Ingram Micro has been aggressively expanding in recent years. The new Plainfield facility is the company’s fourth ITAD processing center in the U.S., joining sites in Chandler, Ariz., Pine Brook, N.J., and Indianapolis.

“Indianapolis is just a great, centrally located area for our client base, being able to source from our logistics hubs around the U.S.,” Morrison said.

Besides its four processing facilities, the company operates a network of logistics centers that serve as satellite locations. These sites have hard drive shredders and drivers ready to service locations in areas where the company doesn’t have a nearby processing facility. Material collected through these sites is then transferred to one of the company’s processing facilities.

The Plainfield facility is currently processing devices and is planned to be at full scale by the end of the year. The location gives the company greater ability to handle materials when other centers are full.

As an example, “when we’re doing pickups and deliveries, if our (Arizona) facility is at capacity, we’ll ship product to Indianapolis if we need to,” Morrison said.

Meanwhile, the company has made global expansion a critical component of its ITAD strategy. Ingram Micro has added international processing capacity both by opening its own physical locations and by entering partnerships with third-party companies.
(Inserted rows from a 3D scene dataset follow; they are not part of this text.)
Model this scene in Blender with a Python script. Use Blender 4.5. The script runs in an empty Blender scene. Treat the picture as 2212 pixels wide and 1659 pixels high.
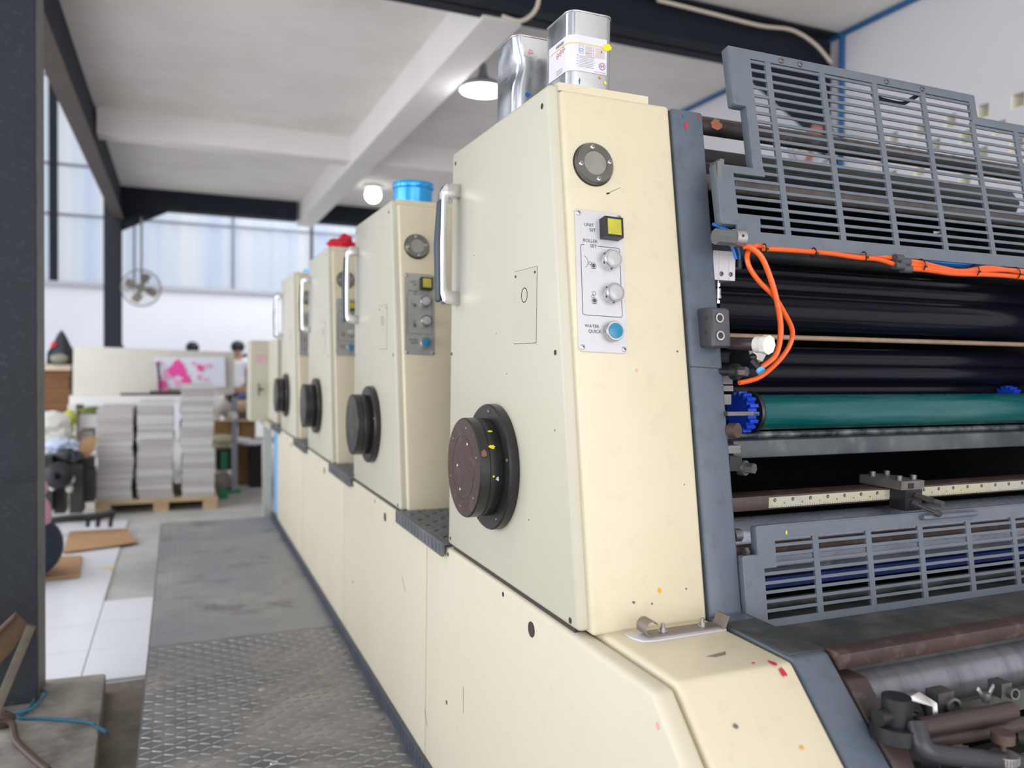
import bpy, bmesh, math, random
from mathutils import Vector, Matrix
random.seed(7)
SC = bpy.context.scene
COL = SC.collection
S = 1.15          # working units -> metres
H0 = 1.10         # floor lies 1.10 working units under the camera
FPX, CX, CY = 1720.0, 1106.0, 829.5
def W(p): return Vector((p[0]*S, p[1]*S, (p[2]+H0)*S))
# ------------------------------------------------------------ camera
dY = Vector((384-CX, -(773-CY), -FPX)).normalized()
dX = Vector((5203-CX, -(835-CY), -FPX)); dX = (dX - dX.dot(dY)*dY).normalized()
dZ = dX.cross(dY)
RW = Matrix((dX, dY, dZ))                 # camera space -> world
cam_d = bpy.data.cameras.new('camera'); cam = bpy.data.objects.new('camera', cam_d); COL.objects.link(cam)
cam.matrix_world = Matrix.Translation(W((0, 0, 0))) @ RW.to_4x4()
cam_d.sensor_width = 36; cam_d.lens = FPX/2212*36; cam_d.clip_start = 0.02; cam_d.clip_end = 200
cam_d.dof.use_dof = True; cam_d.dof.focus_distance = 1.30*S; cam_d.dof.aperture_fstop = 2.6
SC.camera = cam
# ------------------------------------------------------------ world, lights, exposure
wd = bpy.data.worlds.new('world'); SC.world = wd; wd.use_nodes = True
bg = wd.node_tree.nodes['Background']; bg.inputs[0].default_value = (0.86, 0.92, 1.0, 1); bg.inputs[1].default_value = 1.5
def area(name, loc, target, sx, sy, power, col=(1, 1, 1)):
    l = bpy.data.lights.new(name, 'AREA'); l.shape = 'RECTANGLE'; l.size = sx*S; l.size_y = sy*S; l.energy = power; l.color = col
    o = bpy.data.objects.new(name, l); COL.objects.link(o); o.location = W(loc)
    d = W(target) - W(loc); o.rotation_euler = d.to_track_quat('-Z', 'Y').to_euler(); return o
area('daylight_loading_door', (0.3, -2.6, 0.3), (0.7, 2.0, 0.35), 4.6, 2.6, 128, (1.0, 0.97, 0.93))
area('daylight_side_windows', (-4.6, 3.0, 0.35), (0.5, 3.0, 0.35), 8.0, 2.6, 330, (0.93, 0.96, 1.0))
area('daylight_rear_skylight', (2.0, 11.6, 3.6), (1.4, 11.6, 0), 4.6, 2.4, 300, (0.93, 0.96, 1.0))
area('daylight_left_skylight', (-3.2, 5.0, 4.3), (-1.6, 5.0, 0), 3.2, 9.0, 330, (0.95, 0.97, 1.0))
SC.view_settings.view_transform = 'Standard'; SC.view_settings.look = 'None'
SC.view_settings.exposure = 0.0; SC.view_settings.gamma = 1.0; SC.view_settings.use_curve_mapping = False
SC.cycles.use_denoising = True; SC.cycles.max_bounces = 8
# ------------------------------------------------------------ ray helpers (pixel + known plane -> point of that plane)
def ray(x, y): return RW @ Vector((x-CX, -(y-CY), -FPX))
def onx(x, y, X): r = ray(x, y); return r*(X/r[0])
def ony(x, y, Y): r = ray(x, y); return r*(Y/r[1])
def onz(x, y, Z): r = ray(x, y); return r*(Z/r[2])
def onpl(x, y, Y0, z0, s): r = ray(x, y); return r*((Y0-s*z0)/(r[1]-s*r[2]))
FS = .159
def yf(z): return .964 + FS*(z+.377)          # slanted front plane of a unit
# ------------------------------------------------------------ materials
MATS = {}
def mat(name, col, rough=.5, metal=0., dirt=None, amt=.35, scale=6., bump=0., fine=None, famt=.2, fscale=60., emit=None, estr=0., trans=0., alpha=None, stretch=None, rvar=0., coat=0.):
    if name in MATS: return MATS[name]
    m = bpy.data.materials.new(name); m.use_nodes = True; nt = m.node_tree; N = nt.nodes; L = nt.links
    b = N['Principled BSDF']; MATS[name] = m
    b.inputs['Roughness'].default_value = rough; b.inputs['Metallic'].default_value = metal
    b.inputs['Base Color'].default_value = (*col, 1)
    if coat: b.inputs['Coat Weight'].default_value = coat; b.inputs['Coat Roughness'].default_value = .15
    if trans: b.inputs['Transmission Weight'].default_value = trans
    if emit: b.inputs['Emission Color'].default_value = (*emit, 1); b.inputs['Emission Strength'].default_value = estr
    tc = N.new('ShaderNodeTexCoord'); mp = N.new('ShaderNodeMapping'); L.new(tc.outputs['Object'], mp.inputs[0])
    if stretch: mp.inputs['Scale'].default_value = stretch
    last = None
    def layer(prev, c2, a, sc, lo, hi, det=6):
        n = N.new('ShaderNodeTexNoise'); n.inputs['Scale'].default_value = sc; n.inputs['Detail'].default_value = det; n.inputs['Roughness'].default_value = .62
        L.new(mp.outputs[0], n.inputs['Vector'])
        r = N.new('ShaderNodeMapRange'); r.inputs['From Min'].default_value = lo; r.inputs['From Max'].default_value = hi; r.inputs['To Max'].default_value = a
        L.new(n.outputs['Fac'], r.inputs['Value'])
        x = N.new('ShaderNodeMix'); x.data_type = 'RGBA'; L.new(r.outputs[0], x.inputs['Factor'])
        if prev is None: x.inputs['A'].default_value = (*col, 1)
        else: L.new(prev, x.inputs['A'])
        x.inputs['B'].default_value = (*c2, 1)
        return x.outputs['Result'], n
    n0 = None
    if dirt: last, n0 = layer(None, dirt, amt, scale, .42, .72)
    if fine: last, n1 = layer(last, fine, famt, fscale, .55, .75, 3); n0 = n0 or n1
    if last: L.new(last, b.inputs['Base Color'])
    if rvar and n0:
        r = N.new('ShaderNodeMapRange'); r.inputs['From Min'].default_value = .3; r.inputs['From Max'].default_value = .7
        r.inputs['To Min'].default_value = max(.02, rough-rvar); r.inputs['To Max'].default_value = min(1, rough+rvar); L.new(n0.outputs['Fac'], r.inputs['Value']); L.new(r.outputs[0], b.inputs['Roughness'])
    if bump:
        nb = N.new('ShaderNodeTexNoise'); nb.inputs['Scale'].default_value = fscale; nb.inputs['Detail'].default_value = 4; L.new(mp.outputs[0], nb.inputs['Vector'])
        bp = N.new('ShaderNodeBump'); bp.inputs['Strength'].default_value = bump; bp.inputs['Distance'].default_value = .003; L.new(nb.outputs['Fac'], bp.inputs['Height']); L.new(bp.outputs[0], b.inputs['Normal'])
    return m
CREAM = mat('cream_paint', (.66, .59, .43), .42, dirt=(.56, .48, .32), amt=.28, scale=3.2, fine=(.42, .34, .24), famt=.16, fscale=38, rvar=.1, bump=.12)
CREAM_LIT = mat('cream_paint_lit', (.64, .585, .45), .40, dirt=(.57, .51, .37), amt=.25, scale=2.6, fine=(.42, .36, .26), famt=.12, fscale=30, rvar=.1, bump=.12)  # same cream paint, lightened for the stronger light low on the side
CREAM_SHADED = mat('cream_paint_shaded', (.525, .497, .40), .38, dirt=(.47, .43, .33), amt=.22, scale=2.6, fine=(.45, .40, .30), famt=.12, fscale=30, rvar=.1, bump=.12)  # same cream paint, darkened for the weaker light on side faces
CREAMT = mat('cream_paint_grimy', (.72, .65, .45), .5, dirt=(.42, .36, .22), amt=.5, scale=9, fine=(.2, .16, .1), famt=.3, fscale=50)
SEAM = mat('seam_dark', (.045, .035, .028), .8)
GREY = mat('blue_grey_paint', (.085, .108, .142), .42, dirt=(.14, .16, .20), amt=.5, scale=5, fine=(.06, .06, .07), famt=.5, fscale=28, rvar=.12, bump=.15)
GRILLE = mat('grille_grey_paint', (.115, .138, .168), .42, dirt=(.17, .19, .225), amt=.5, scale=7, fine=(.08, .08, .09), famt=.4, fscale=40, rvar=.1)
GRIME = mat('grimy_deck_metal', (.040, .045, .047), .55, dirt=(.14, .13, .12), amt=.7, scale=11, fine=(.02, .025, .02), famt=.5, fscale=45, bump=.3)
DARKM = mat('dark_machine_metal', (.016, .018, .021), .4, dirt=(.05, .05, .05), amt=.5, scale=12, metal=.3)
VOID = mat('interior_shade_black', (.003, .0035, .005), 1.0); VOID.node_tree.nodes['Principled BSDF'].inputs['Specular IOR Level'].default_value = .1  # near-black colour stands in for the shade inside the press
BLKROLL = mat('black_rubber_roller', (.004, .0045, .010), .20, dirt=(.010, .010, .014), amt=.3, scale=3, stretch=(.3, 4, 4)); BLKROLL.node_tree.nodes['Principled BSDF'].inputs['Specular IOR Level'].default_value = .28
TEAL = mat('teal_rubber_roller', (.001, .085, .088), .27, dirt=(.16, .30, .30), amt=.30, scale=5, stretch=(.35, 6, 6), rvar=.12)
RUSTY = mat('rusty_pipe', (.045, .043, .045), .4, dirt=(.15, .105, .09), amt=.8, scale=9, fine=(.3, .26, .22), famt=.4, fscale=30, metal=.4)
PIPEG = mat('stained_grey_pipe', (.165, .145, .135), .45, dirt=(.09, .07, .06), amt=.7, scale=26, stretch=(1.5, 1, 1), metal=.3)
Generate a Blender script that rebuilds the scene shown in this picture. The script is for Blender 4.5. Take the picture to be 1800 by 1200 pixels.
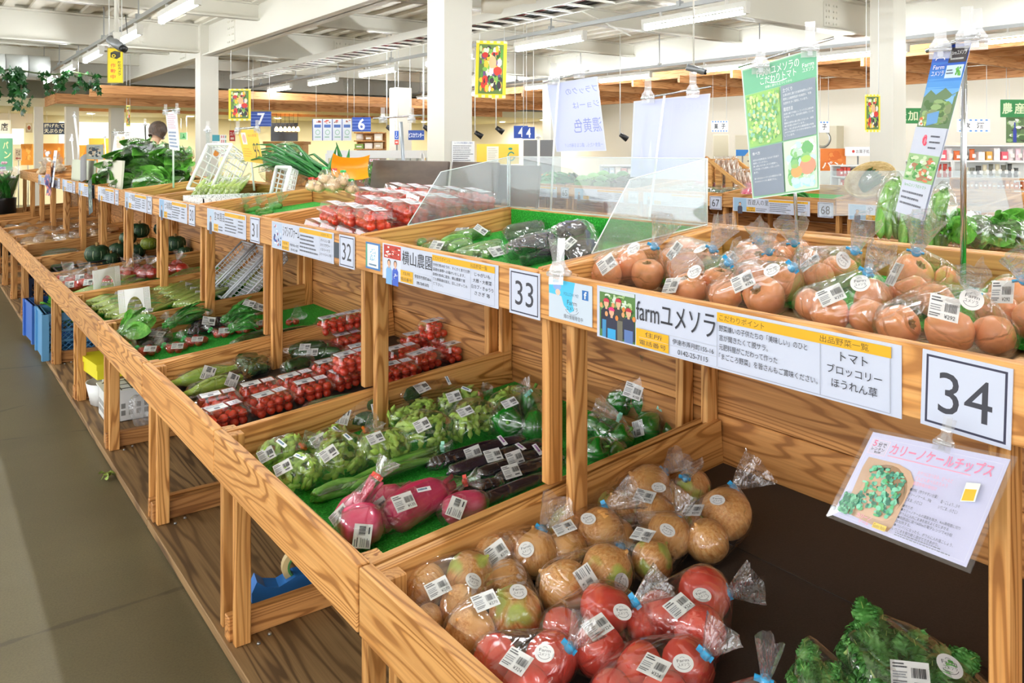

Todd Zegers, the company’s vice president of ITAD, commerce and lifecycle services, recently spoke to the firm’s growth at the 2019 E-Scrap Conference and Trade Show.

The company recently announced it will certify all of its processing facilities to the e-Stewards standard. The three existing U.S. facilities are already certified, and the company plans to pursue certification for the Plainfield facility and the company’s 14 international ITAD locations.